Reputation: 29645
When I first started using MySQL, a select count(*)
or select count(1)
was almost instantaneous. But I'm now using version 5.6.25 hosted at Dreamhost, and it's taking 20-30 seconds, sometimes, to do a select count(1)
. However, the second time it's fast---like the index is cached---but not super fast, like the data are coming from just the metadata index.
Anybody understand what's going on, and why it has changed?
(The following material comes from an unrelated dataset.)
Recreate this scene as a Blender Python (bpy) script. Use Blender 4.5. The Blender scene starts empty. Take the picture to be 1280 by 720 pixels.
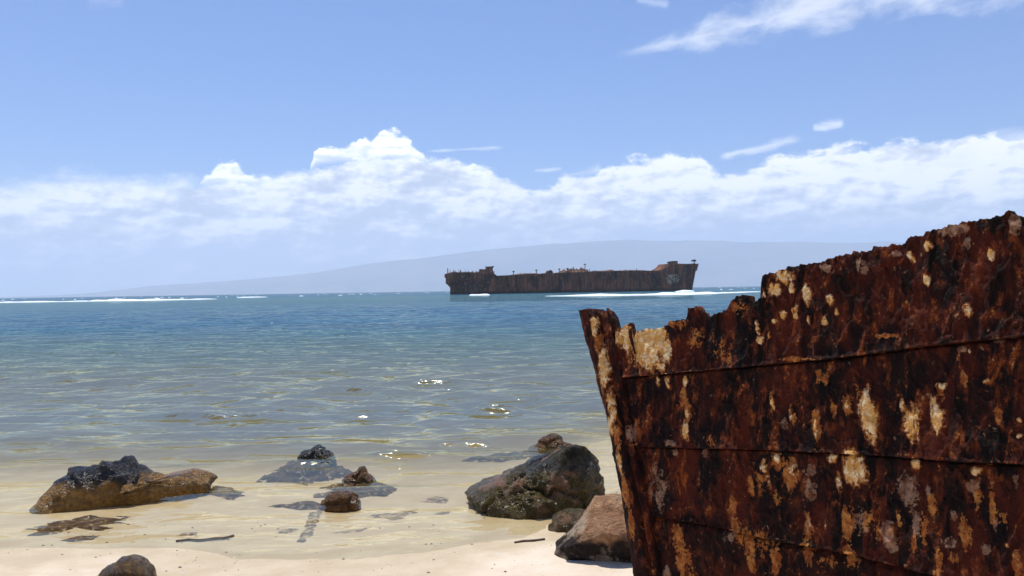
import bpy, math, random
import numpy as np
from mathutils import Matrix, Vector

random.seed(7)
R = math.radians
scene = bpy.context.scene
col = scene.collection

# ------------------------------------------------------------------ camera
F = 1065.0                       # focal length in photo pixels (1280 wide)
H = 1.70                         # eye height above the water
ROLL, PITCH = R(0.893), R(0.134)
fwd = Vector((0, math.cos(PITCH), math.sin(PITCH)))
r0 = Vector((1, 0, 0)); u0 = r0.cross(fwd)
rgt = r0 * math.cos(ROLL) - u0 * math.sin(ROLL)
up = u0 * math.cos(ROLL) + r0 * math.sin(ROLL)
cam = bpy.data.cameras.new('camera'); cam_o = bpy.data.objects.new('camera', cam); col.objects.link(cam_o)
m = Matrix((rgt, up, -fwd)).transposed().to_4x4(); m.translation = (0, 0, H)
cam_o.matrix_world = m
cam.sensor_width = 36.0; cam.lens = 36.0 * F / 1280.0
cam.clip_start = 0.05; cam.clip_end = 120000
scene.camera = cam_o

# ------------------------------------------------------------------ light
SUN_EL, SUN_AZ = R(72), R(-26)   # azimuth from straight ahead (+Y), negative = left
sun = bpy.data.lights.new('sun', 'SUN'); sun.energy = 4.8; sun.angle = R(0.5); sun.color = (1.0, 0.965, 0.90)
sun_o = bpy.data.objects.new('sun', sun); col.objects.link(sun_o)
sdir = Vector((math.sin(SUN_AZ) * math.cos(SUN_EL), math.cos(SUN_AZ) * math.cos(SUN_EL), math.sin(SUN_EL)))
sun_o.rotation_euler = sdir.to_track_quat('Z', 'Y').to_euler()
sun_o.location = (0, 0, 30)

scene.view_settings.view_transform = 'Standard'; scene.view_settings.look = 'None'
scene.view_settings.exposure = 0.08; scene.view_settings.gamma = 1.0
scene.view_settings.use_curve_mapping = False
scene.render.engine = 'CYCLES'
scene.cycles.use_denoising = True; scene.cycles.sample_clamp_direct = 6; scene.cycles.sample_clamp_indirect = 4
scene.cycles.max_bounces = 8; scene.cycles.diffuse_bounces = 3; scene.cycles.glossy_bounces = 3
scene.cycles.transparent_max_bounces = 12; scene.cycles.volume_bounces = 3
scene.cycles.caustics_reflective = False; scene.cycles.caustics_refractive = False


class NT:
    """small helper to write node trees"""
    def __init__(s, tree):
        s.t = tree; tree.nodes.clear()
    def n(s, kind, **kw):
        nd = s.t.nodes.new(kind)
        ins = kw.pop('ins', {})
        for k, v in kw.items(): setattr(nd, k, v)
        for k, v in ins.items(): s.set(nd, k, v)
        return nd
    def set(s, nd, k, v):
        sock = nd.inputs[k]
        if isinstance(v, bpy.types.NodeSocket): s.t.links.new(v, sock)
        elif isinstance(v, bpy.types.Node): s.t.links.new(v.outputs[0], sock)
        else:
            if hasattr(sock.default_value, '__len__') and len(sock.default_value) == 4 and len(v) == 3: v = (*v, 1)
            sock.default_value = v
    def m(s, op, a, b=0.0, c=0.0, clamp=False):
        nd = s.n('ShaderNodeMath', operation=op, use_clamp=clamp)
        s.set(nd, 0, a); s.set(nd, 1, b)
        if op in ('MULTIPLY_ADD',): s.set(nd, 2, c)
        return nd.outputs[0]
    def smooth(s, v, lo, hi, a=0.0, b=1.0):
        nd = s.n('ShaderNodeMapRange', interpolation_type='SMOOTHSTEP')
        s.set(nd, 'Value', v); s.set(nd, 'From Min', lo); s.set(nd, 'From Max', hi)
        s.set(nd, 'To Min', a); s.set(nd, 'To Max', b)
        return nd.outputs[0]
    def lin(s, v, lo, hi, a=0.0, b=1.0):
        nd = s.n('ShaderNodeMapRange')
        s.set(nd, 'Value', v); s.set(nd, 'From Min', lo); s.set(nd, 'From Max', hi)
        s.set(nd, 'To Min', a); s.set(nd, 'To Max', b)
        return nd.outputs[0]
    def noise(s, vec, scale, detail=4.0, rough=0.55, dist=0.0):
        nd = s.n('ShaderNodeTexNoise')
        s.set(nd, 'Vector', vec); s.set(nd, 'Scale', scale); s.set(nd, 'Detail', detail)
        s.set(nd, 'Roughness', rough); s.set(nd, 'Distortion', dist)
        return nd.outputs[0]
    def vmul(s, vec, k):
        nd = s.n('ShaderNodeVectorMath', operation='MULTIPLY'); s.set(nd, 0, vec); s.set(nd, 1, k); return nd.outputs[0]
    def vadd(s, vec, k):
        nd = s.n('ShaderNodeVectorMath', operation='ADD'); s.set(nd, 0, vec); s.set(nd, 1, k); return nd.outputs[0]
    def mix(s, f, a, b):
        nd = s.n('ShaderNodeMix', data_type='RGBA'); s.set(nd, 'Factor', f)
        s.set(nd, 6, a); s.set(nd, 7, b); return nd.outputs[2]
    def ramp(s, f, stops, interp='LINEAR'):
        nd = s.n('ShaderNodeValToRGB'); s.set(nd, 0, f); cr = nd.color_ramp; cr.interpolation = interp
        while len(cr.elements) < len(stops): cr.elements.new(0.5)
        for e, (p, c) in zip(cr.elements, stops):
            e.position = p; e.color = (*c, 1) if hasattr(c, '__len__') else (c, c, c, 1)
        return nd.outputs[0]
    def curve(s, f, pts):
        nd = s.n('ShaderNodeFloatCurve'); s.set(nd, 'Value', f)
        c = nd.mapping.curves[0]
        while len(c.points) < len(pts): c.points.new(0.5, 0.5)
        for p, (x, y) in zip(c.points, pts): p.location = (x, y); p.handle_type = 'AUTO'
        nd.mapping.update(); return nd.outputs[0]
    def bump(s, h, strength=0.5, dist=0.02, normal=None):
        nd = s.n('ShaderNodeBump'); s.set(nd, 'Height', h); s.set(nd, 'Strength', strength); s.set(nd, 'Distance', dist)
        if normal is not None: s.set(nd, 'Normal', normal)
        return nd.outputs[0]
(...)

mysql> select count(1) from times;
+----------+
| count(1) |
+----------+
| 1511553 |
+----------+
1 row in set (22.04 sec)
mysql> select count(1) from times;
+----------+
| count(1) |
+----------+
| 1512007 |
+----------+
1 row in set (0.54 sec)
mysql> select version();
+------------+
| version() |
+------------+
| 5.6.25-log |
+------------+
1 row in set (0.00 sec)
mysql>
Upvotes: 1
Views: 754
Reputation: 11106
I guess when you first started, you used MyISAM, and now you are using InnoDB. InnoDB just doesn't store this information. See documentation: Limits on InnoDB Tables
InnoDB does not keep an internal count of rows in a table because concurrent transactions might “see” different numbers of rows at the same time. To process a SELECT COUNT(*) FROM t statement, InnoDB scans an index of the table, which takes some time if the index is not entirely in the buffer pool. To get a fast count, you have to use a counter table you create yourself and let your application update it according to the inserts and deletes it does. If an approximate row count is sufficient, SHOW TABLE STATUS can be used. See Section 9.5, “Optimizing for InnoDB Tables”.
So when your index is entirely in the buffer pool after the (slower) first query, the second query is fast again.
MyISAM doesn't need to care about problems that concurrent transactions might create, because it doesn't support transactions, and so select count(*) from t
will just look up and return a stored value very fast.